BREAK UP AT&T AND VERIZON?
In Filmmaker‘s Summer issue we ran David Rosen’s “The Next Telecom War,” which argued that net neutrality debates are distracting us from the real goal of infrastructure common carriage. Now, Rosen has contributed to “What Now for Broadband and the Telecoms,” posted on the Nieman Foundation for Journalism at Harvard’s Nieman Watchdog site. Bruce Kushnick’s article poses a series of relevant questions regarding broadband and telco policy to the incoming Obama administration:
Q. Will you set the goal of broadband access at 1 gigabit in every American home?
Q. Why aren’t telecom subsidies being directed to cover much-needed infrastructure improvements?
Q. What steps should be taken to democratize the FCC’s decision-making process?
Q. Will you re-introduce and implement the parts of the 1996 Telecommunications Act that promote competition?
Q. Is it time to break up AT&T again? And Verizon, as well?
For those who have read “Creative Destruction” in the current issue of Filmmaker (it is excerpted at the link but the full version that contains the relevant passages to net neutrality is only available in the print or digital edition of the magazine), these questions will resonate as they cut to the heart of what Ira Deutchman and Ted Hope talked about in the piece. Check out the piece at Nieman Watchdog, which begins like this:
Telecommunications reform needs to be on President-elect Obama’s agenda and that of the 111th Congress. It is a key aspect of overall infrastructure renewal and will impact the future of the nation’s economic prosperity, educational system and its role in an increasingly globalized world.

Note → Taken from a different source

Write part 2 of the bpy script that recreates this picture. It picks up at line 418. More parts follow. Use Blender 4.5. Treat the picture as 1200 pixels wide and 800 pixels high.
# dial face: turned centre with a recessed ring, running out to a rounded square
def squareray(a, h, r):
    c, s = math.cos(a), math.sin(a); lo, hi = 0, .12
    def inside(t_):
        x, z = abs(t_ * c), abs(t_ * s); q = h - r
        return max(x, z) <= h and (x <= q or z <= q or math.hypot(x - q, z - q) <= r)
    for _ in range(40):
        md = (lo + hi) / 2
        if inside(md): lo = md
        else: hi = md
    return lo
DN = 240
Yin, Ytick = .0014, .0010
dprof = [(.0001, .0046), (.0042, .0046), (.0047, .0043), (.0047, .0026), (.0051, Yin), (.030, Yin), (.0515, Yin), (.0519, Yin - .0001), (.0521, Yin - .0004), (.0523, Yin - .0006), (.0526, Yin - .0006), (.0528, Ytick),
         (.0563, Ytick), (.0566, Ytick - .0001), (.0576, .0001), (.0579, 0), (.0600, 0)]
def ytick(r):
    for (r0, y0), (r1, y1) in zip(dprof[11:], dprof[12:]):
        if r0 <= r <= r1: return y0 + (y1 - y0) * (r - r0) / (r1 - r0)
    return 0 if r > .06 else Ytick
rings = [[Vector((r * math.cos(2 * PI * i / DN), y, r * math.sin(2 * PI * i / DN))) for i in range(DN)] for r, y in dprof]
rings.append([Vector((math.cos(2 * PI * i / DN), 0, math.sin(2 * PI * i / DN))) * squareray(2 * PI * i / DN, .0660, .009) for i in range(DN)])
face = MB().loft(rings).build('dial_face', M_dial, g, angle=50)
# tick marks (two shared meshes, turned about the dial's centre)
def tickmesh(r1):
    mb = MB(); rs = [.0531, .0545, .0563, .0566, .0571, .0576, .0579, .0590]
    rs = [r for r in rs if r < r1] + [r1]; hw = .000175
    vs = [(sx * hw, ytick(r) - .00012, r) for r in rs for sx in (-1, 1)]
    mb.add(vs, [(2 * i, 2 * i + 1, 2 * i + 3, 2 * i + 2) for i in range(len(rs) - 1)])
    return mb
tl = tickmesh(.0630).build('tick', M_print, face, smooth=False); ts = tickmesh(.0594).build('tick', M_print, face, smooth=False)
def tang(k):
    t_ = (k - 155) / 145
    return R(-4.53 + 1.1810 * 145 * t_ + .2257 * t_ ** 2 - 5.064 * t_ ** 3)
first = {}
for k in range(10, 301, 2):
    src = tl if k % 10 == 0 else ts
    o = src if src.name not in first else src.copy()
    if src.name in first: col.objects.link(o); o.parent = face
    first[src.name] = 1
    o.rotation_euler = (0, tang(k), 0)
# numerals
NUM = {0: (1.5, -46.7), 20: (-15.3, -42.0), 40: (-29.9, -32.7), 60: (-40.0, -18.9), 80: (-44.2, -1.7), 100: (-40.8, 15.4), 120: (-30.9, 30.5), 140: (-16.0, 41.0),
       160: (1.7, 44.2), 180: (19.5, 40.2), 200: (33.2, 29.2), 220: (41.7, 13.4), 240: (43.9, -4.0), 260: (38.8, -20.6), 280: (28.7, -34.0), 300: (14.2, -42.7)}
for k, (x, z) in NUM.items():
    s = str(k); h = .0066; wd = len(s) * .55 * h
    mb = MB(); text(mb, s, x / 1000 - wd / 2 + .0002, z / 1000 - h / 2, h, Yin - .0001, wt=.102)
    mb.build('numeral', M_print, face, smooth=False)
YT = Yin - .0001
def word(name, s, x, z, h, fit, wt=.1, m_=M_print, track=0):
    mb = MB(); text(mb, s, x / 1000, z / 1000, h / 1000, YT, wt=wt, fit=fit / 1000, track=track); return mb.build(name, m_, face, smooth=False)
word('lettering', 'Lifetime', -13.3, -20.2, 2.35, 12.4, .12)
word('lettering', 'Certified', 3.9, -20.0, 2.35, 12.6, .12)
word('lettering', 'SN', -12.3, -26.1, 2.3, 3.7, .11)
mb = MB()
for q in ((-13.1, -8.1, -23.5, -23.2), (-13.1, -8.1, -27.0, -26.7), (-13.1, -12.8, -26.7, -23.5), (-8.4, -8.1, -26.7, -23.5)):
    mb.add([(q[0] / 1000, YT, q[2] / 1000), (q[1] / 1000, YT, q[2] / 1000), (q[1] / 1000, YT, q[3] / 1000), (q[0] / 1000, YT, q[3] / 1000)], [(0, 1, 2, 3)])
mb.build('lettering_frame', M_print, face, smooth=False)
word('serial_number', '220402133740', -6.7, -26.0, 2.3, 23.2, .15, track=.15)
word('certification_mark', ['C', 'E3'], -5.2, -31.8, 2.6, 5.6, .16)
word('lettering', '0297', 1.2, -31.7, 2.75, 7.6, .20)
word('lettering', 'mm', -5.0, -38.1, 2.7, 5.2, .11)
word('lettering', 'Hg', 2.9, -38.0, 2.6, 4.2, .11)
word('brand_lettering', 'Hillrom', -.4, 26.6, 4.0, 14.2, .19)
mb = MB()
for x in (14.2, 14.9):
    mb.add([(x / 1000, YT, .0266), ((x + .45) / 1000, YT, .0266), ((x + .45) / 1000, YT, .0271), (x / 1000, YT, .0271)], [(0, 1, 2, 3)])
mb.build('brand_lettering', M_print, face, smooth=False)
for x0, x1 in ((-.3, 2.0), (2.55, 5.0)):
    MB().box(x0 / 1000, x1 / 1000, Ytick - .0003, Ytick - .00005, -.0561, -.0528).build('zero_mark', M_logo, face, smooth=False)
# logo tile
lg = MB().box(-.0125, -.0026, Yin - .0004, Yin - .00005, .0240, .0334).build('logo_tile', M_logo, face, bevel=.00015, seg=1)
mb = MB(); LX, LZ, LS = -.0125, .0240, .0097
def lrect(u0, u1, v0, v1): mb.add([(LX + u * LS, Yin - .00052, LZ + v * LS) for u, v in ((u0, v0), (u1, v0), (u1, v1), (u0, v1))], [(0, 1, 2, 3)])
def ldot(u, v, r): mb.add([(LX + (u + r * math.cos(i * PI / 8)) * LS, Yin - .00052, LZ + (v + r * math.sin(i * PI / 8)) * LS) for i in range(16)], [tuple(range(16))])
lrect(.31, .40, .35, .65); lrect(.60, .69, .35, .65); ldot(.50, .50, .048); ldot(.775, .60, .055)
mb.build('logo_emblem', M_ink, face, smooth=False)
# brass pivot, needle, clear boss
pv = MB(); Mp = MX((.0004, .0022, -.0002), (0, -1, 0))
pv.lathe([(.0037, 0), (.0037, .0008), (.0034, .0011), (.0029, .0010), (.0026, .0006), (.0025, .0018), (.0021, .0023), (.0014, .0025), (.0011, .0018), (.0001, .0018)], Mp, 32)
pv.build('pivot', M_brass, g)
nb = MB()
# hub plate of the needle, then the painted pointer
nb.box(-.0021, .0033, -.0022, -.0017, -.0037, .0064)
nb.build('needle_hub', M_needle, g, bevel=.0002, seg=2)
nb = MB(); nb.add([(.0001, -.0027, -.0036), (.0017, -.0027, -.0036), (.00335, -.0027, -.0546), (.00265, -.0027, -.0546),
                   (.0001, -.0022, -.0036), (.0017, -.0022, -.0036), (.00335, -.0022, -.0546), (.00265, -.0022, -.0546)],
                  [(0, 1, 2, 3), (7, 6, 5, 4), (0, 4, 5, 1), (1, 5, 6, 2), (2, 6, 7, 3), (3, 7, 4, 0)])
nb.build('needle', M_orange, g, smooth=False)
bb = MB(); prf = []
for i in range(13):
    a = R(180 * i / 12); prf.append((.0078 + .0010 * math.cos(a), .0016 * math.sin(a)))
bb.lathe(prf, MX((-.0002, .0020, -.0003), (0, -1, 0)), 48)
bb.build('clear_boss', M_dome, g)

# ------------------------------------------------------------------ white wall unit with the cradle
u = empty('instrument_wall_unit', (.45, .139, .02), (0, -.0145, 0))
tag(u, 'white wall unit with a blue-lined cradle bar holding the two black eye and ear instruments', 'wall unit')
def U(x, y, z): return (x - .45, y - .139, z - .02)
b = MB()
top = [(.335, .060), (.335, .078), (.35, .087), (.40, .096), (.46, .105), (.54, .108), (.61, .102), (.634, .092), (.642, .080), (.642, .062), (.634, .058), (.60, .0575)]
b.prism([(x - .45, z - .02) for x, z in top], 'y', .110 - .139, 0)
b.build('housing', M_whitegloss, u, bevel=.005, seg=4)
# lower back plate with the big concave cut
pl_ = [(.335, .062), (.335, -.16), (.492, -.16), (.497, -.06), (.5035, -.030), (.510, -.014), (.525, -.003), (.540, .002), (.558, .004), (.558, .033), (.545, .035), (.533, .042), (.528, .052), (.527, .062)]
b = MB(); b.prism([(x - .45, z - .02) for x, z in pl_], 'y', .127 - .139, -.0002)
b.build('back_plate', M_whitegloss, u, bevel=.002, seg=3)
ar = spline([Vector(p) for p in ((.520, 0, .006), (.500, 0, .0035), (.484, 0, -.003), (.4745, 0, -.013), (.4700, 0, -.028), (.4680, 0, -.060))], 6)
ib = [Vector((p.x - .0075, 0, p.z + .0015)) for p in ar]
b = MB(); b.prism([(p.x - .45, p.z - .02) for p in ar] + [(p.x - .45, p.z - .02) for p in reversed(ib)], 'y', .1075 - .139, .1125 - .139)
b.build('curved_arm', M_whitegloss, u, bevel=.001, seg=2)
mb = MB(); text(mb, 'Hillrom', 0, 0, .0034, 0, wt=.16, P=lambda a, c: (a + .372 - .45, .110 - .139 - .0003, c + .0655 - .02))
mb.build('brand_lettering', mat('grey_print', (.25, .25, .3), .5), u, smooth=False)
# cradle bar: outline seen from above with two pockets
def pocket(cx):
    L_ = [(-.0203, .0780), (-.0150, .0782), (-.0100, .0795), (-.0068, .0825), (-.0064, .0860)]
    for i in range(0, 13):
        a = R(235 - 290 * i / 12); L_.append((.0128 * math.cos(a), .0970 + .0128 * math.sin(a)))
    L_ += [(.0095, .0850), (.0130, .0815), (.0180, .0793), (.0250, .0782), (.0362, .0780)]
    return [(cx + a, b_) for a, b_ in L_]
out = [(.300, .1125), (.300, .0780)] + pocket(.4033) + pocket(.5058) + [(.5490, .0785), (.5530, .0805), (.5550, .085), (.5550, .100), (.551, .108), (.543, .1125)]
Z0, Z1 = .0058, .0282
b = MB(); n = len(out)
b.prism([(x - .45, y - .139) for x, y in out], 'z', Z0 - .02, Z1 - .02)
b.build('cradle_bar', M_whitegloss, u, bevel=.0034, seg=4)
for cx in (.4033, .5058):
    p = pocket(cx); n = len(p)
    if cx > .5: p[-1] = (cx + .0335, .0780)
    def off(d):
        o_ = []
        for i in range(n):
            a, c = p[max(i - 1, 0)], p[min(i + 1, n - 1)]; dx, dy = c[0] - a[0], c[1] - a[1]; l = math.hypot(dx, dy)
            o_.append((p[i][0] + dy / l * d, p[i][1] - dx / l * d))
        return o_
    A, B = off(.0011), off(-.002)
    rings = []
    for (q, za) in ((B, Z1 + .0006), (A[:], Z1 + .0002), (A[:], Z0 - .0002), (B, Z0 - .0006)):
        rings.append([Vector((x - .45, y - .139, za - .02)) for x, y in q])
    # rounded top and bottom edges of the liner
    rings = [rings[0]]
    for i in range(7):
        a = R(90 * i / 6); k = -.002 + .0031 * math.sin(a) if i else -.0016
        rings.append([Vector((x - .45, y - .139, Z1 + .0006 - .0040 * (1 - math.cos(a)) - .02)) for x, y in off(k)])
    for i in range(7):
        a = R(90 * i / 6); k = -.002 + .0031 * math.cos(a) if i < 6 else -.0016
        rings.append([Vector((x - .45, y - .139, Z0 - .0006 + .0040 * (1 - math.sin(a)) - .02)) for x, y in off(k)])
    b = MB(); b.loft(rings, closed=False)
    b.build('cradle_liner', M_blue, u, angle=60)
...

January 1, 2008, marks the 25th anniversary of the breakup of the old AT&T after a successful Department of Justice antitrust suit during the Reagan administration. AT&T was broken up because a then-upstart, MCI, wanted to compete to offer long distance service and AT&T did everything in its power to block competition. The case, initiated by the Ford Administration and pursued under Jimmy Carter, showed how the government could help foster fair competition in the telecommunications industry. But thanks to deregulation in the 1990s, we now live in an age of mega-telecoms, including a reconstituted AT&T.
The results have been damaging to Americans—and widely ignored by the traditional news media. The U.S. share of worldwide Internet traffic has shrunk over the last decade from 70 percent to 25 percent. The Organization for Economic Cooperation and Development (OECD) ranks the U.S. 15th out of 30 leading industrial nations in per capita broadband use. And Americans are getting poorer broadband telecommunications services—lower bandwidth—and paying more than citizens in most other advanced industrial countries.
Corporate control over the broadband agenda in Washington, D.C., and the state capitals has let mergers go unchecked. A few mega-telecoms now control local service, long distance, Internet connectivity (ISP services), broadband (DSL) and the wireless spectrum. Competition no longer exists for wireline phone service and will likely soon shrink for wireless service. Charges to consumers continue to rise even as costs to providers continue to drop.
Just as there is a need for the re-regulation of America’s financial system in light of the current mortgage and banking crisis, a meaningful strategy is also needed for telecommunications.